→ Job
Repeat all of the material exactly as given.

→ Information shown

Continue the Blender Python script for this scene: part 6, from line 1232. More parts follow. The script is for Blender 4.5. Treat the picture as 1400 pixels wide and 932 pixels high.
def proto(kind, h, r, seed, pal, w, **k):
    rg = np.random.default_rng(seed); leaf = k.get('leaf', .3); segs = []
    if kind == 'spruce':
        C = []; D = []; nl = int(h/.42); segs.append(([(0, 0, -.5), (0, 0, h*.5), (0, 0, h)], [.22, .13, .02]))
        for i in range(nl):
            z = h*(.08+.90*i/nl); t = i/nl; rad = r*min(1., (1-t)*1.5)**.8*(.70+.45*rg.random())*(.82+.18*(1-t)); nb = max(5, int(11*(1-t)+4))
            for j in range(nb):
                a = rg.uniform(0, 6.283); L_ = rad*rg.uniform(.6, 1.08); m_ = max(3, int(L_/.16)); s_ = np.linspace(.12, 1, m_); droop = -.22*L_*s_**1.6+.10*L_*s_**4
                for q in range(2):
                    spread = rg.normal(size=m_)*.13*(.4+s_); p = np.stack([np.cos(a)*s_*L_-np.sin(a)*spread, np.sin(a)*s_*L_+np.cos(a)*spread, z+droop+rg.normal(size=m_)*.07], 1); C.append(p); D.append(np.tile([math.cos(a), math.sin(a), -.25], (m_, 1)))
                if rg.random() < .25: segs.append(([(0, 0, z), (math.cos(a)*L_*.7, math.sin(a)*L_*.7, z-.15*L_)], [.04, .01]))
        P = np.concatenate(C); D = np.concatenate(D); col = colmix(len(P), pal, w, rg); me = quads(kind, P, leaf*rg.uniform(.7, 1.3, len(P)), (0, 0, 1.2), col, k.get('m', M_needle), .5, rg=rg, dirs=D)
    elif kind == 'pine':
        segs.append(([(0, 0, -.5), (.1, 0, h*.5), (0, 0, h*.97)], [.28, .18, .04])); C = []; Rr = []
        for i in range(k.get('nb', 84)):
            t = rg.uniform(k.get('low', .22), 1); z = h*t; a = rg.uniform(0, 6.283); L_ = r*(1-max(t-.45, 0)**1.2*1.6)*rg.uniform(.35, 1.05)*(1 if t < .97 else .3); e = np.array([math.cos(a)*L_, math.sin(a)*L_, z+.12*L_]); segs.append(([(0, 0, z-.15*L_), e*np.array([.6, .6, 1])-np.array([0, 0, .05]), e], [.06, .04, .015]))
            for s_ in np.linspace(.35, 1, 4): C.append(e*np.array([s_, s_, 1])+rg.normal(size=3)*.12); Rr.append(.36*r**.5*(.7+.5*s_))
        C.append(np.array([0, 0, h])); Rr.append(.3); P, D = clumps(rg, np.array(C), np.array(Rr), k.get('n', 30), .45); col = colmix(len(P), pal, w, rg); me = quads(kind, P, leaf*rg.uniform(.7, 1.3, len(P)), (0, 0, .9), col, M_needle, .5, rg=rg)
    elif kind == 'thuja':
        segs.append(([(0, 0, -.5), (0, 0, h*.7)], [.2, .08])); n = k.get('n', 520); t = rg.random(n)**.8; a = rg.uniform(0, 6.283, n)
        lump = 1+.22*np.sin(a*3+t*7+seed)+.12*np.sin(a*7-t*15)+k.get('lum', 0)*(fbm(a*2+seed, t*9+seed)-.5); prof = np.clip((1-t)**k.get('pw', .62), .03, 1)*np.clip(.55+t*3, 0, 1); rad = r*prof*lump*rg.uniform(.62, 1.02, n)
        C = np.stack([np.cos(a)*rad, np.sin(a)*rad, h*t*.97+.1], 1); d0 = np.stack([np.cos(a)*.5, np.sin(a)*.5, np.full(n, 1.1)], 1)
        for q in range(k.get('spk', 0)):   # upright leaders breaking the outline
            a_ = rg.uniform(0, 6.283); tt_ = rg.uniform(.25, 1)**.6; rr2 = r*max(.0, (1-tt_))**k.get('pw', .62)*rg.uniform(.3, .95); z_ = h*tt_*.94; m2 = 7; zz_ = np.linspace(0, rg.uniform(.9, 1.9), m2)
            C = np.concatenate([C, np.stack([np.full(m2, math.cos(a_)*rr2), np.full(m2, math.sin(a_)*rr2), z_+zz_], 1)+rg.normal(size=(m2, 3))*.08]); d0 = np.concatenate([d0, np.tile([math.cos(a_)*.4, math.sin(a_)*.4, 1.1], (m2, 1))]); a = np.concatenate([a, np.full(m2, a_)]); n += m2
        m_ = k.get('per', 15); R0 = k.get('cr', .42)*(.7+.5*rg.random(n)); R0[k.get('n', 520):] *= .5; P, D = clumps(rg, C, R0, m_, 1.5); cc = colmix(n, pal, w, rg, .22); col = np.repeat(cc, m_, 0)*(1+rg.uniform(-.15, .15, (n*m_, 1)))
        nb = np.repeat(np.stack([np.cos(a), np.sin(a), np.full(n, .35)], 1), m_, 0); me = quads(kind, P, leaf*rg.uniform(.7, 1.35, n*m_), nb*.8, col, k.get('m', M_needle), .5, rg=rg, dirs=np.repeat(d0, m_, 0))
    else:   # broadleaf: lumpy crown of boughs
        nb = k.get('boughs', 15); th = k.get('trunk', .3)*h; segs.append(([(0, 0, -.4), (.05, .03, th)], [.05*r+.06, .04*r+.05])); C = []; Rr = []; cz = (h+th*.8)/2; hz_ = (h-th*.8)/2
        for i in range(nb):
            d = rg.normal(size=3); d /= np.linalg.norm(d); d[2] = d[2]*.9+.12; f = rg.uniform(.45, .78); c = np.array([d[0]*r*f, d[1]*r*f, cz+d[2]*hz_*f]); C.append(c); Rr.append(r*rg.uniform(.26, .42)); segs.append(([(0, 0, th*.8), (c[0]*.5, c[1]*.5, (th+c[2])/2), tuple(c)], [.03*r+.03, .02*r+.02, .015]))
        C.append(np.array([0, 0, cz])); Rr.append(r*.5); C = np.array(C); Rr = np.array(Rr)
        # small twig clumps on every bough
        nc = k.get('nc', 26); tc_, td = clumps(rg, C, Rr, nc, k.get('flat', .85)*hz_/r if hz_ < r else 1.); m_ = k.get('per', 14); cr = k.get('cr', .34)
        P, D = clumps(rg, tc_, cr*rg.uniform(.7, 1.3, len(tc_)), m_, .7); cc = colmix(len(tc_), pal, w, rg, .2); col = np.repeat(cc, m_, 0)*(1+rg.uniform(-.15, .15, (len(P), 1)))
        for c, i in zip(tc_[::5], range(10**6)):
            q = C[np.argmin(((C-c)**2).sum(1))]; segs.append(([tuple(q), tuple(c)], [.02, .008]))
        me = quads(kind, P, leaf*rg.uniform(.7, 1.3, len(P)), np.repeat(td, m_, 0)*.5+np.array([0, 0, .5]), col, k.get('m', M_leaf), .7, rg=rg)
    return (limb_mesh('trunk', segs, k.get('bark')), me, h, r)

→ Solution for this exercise
Continue the Blender Python script for this scene: part 6, from line 1232. More parts follow. The script is for Blender 4.5. Treat the picture as 1400 pixels wide and 932 pixels high.
def proto(kind, h, r, seed, pal, w, **k):
    rg = np.random.default_rng(seed); leaf = k.get('leaf', .3); segs = []
    if kind == 'spruce':
        C = []; D = []; nl = int(h/.42); segs.append(([(0, 0, -.5), (0, 0, h*.5), (0, 0, h)], [.22, .13, .02]))
        for i in range(nl):
            z = h*(.08+.90*i/nl); t = i/nl; rad = r*min(1., (1-t)*1.5)**.8*(.70+.45*rg.random())*(.82+.18*(1-t)); nb = max(5, int(11*(1-t)+4))
            for j in range(nb):
                a = rg.uniform(0, 6.283); L_ = rad*rg.uniform(.6, 1.08); m_ = max(3, int(L_/.16)); s_ = np.linspace(.12, 1, m_); droop = -.22*L_*s_**1.6+.10*L_*s_**4
                for q in range(2):
                    spread = rg.normal(size=m_)*.13*(.4+s_); p = np.stack([np.cos(a)*s_*L_-np.sin(a)*spread, np.sin(a)*s_*L_+np.cos(a)*spread, z+droop+rg.normal(size=m_)*.07], 1); C.append(p); D.append(np.tile([math.cos(a), math.sin(a), -.25], (m_, 1)))
                if rg.random() < .25: segs.append(([(0, 0, z), (math.cos(a)*L_*.7, math.sin(a)*L_*.7, z-.15*L_)], [.04, .01]))
        P = np.concatenate(C); D = np.concatenate(D); col = colmix(len(P), pal, w, rg); me = quads(kind, P, leaf*rg.uniform(.7, 1.3, len(P)), (0, 0, 1.2), col, k.get('m', M_needle), .5, rg=rg, dirs=D)
    elif kind == 'pine':
        segs.append(([(0, 0, -.5), (.1, 0, h*.5), (0, 0, h*.97)], [.28, .18, .04])); C = []; Rr = []
        for i in range(k.get('nb', 84)):
            t = rg.uniform(k.get('low', .22), 1); z = h*t; a = rg.uniform(0, 6.283); L_ = r*(1-max(t-.45, 0)**1.2*1.6)*rg.uniform(.35, 1.05)*(1 if t < .97 else .3); e = np.array([math.cos(a)*L_, math.sin(a)*L_, z+.12*L_]); segs.append(([(0, 0, z-.15*L_), e*np.array([.6, .6, 1])-np.array([0, 0, .05]), e], [.06, .04, .015]))
            for s_ in np.linspace(.35, 1, 4): C.append(e*np.array([s_, s_, 1])+rg.normal(size=3)*.12); Rr.append(.36*r**.5*(.7+.5*s_))
        C.append(np.array([0, 0, h])); Rr.append(.3); P, D = clumps(rg, np.array(C), np.array(Rr), k.get('n', 30), .45); col = colmix(len(P), pal, w, rg); me = quads(kind, P, leaf*rg.uniform(.7, 1.3, len(P)), (0, 0, .9), col, M_needle, .5, rg=rg)
    elif kind == 'thuja':
        segs.append(([(0, 0, -.5), (0, 0, h*.7)], [.2, .08])); n = k.get('n', 520); t = rg.random(n)**.8; a = rg.uniform(0, 6.283, n)
        lump = 1+.22*np.sin(a*3+t*7+seed)+.12*np.sin(a*7-t*15)+k.get('lum', 0)*(fbm(a*2+seed, t*9+seed)-.5); prof = np.clip((1-t)**k.get('pw', .62), .03, 1)*np.clip(.55+t*3, 0, 1); rad = r*prof*lump*rg.uniform(.62, 1.02, n)
        C = np.stack([np.cos(a)*rad, np.sin(a)*rad, h*t*.97+.1], 1); d0 = np.stack([np.cos(a)*.5, np.sin(a)*.5, np.full(n, 1.1)], 1)
        for q in range(k.get('spk', 0)):   # upright leaders breaking the outline
            a_ = rg.uniform(0, 6.283); tt_ = rg.uniform(.25, 1)**.6; rr2 = r*max(.0, (1-tt_))**k.get('pw', .62)*rg.uniform(.3, .95); z_ = h*tt_*.94; m2 = 7; zz_ = np.linspace(0, rg.uniform(.9, 1.9), m2)
            C = np.concatenate([C, np.stack([np.full(m2, math.cos(a_)*rr2), np.full(m2, math.sin(a_)*rr2), z_+zz_], 1)+rg.normal(size=(m2, 3))*.08]); d0 = np.concatenate([d0, np.tile([math.cos(a_)*.4, math.sin(a_)*.4, 1.1], (m2, 1))]); a = np.concatenate([a, np.full(m2, a_)]); n += m2
        m_ = k.get('per', 15); R0 = k.get('cr', .42)*(.7+.5*rg.random(n)); R0[k.get('n', 520):] *= .5; P, D = clumps(rg, C, R0, m_, 1.5); cc = colmix(n, pal, w, rg, .22); col = np.repeat(cc, m_, 0)*(1+rg.uniform(-.15, .15, (n*m_, 1)))
        nb = np.repeat(np.stack([np.cos(a), np.sin(a), np.full(n, .35)], 1), m_, 0); me = quads(kind, P, leaf*rg.uniform(.7, 1.35, n*m_), nb*.8, col, k.get('m', M_needle), .5, rg=rg, dirs=np.repeat(d0, m_, 0))
    else:   # broadleaf: lumpy crown of boughs
        nb = k.get('boughs', 15); th = k.get('trunk', .3)*h; segs.append(([(0, 0, -.4), (.05, .03, th)], [.05*r+.06, .04*r+.05])); C = []; Rr = []; cz = (h+th*.8)/2; hz_ = (h-th*.8)/2
        for i in range(nb):
            d = rg.normal(size=3); d /= np.linalg.norm(d); d[2] = d[2]*.9+.12; f = rg.uniform(.45, .78); c = np.array([d[0]*r*f, d[1]*r*f, cz+d[2]*hz_*f]); C.append(c); Rr.append(r*rg.uniform(.26, .42)); segs.append(([(0, 0, th*.8), (c[0]*.5, c[1]*.5, (th+c[2])/2), tuple(c)], [.03*r+.03, .02*r+.02, .015]))
        C.append(np.array([0, 0, cz])); Rr.append(r*.5); C = np.array(C); Rr = np.array(Rr)
        # small twig clumps on every bough
        nc = k.get('nc', 26); tc_, td = clumps(rg, C, Rr, nc, k.get('flat', .85)*hz_/r if hz_ < r else 1.); m_ = k.get('per', 14); cr = k.get('cr', .34)
        P, D = clumps(rg, tc_, cr*rg.uniform(.7, 1.3, len(tc_)), m_, .7); cc = colmix(len(tc_), pal, w, rg, .2); col = np.repeat(cc, m_, 0)*(1+rg.uniform(-.15, .15, (len(P), 1)))
        for c, i in zip(tc_[::5], range(10**6)):
            q = C[np.argmin(((C-c)**2).sum(1))]; segs.append(([tuple(q), tuple(c)], [.02, .008]))
        me = quads(kind, P, leaf*rg.uniform(.7, 1.3, len(P)), np.repeat(td, m_, 0)*.5+np.array([0, 0, .5]), col, k.get('m', M_leaf), .7, rg=rg)
    return (limb_mesh('trunk', segs, k.get('bark')), me, h, r)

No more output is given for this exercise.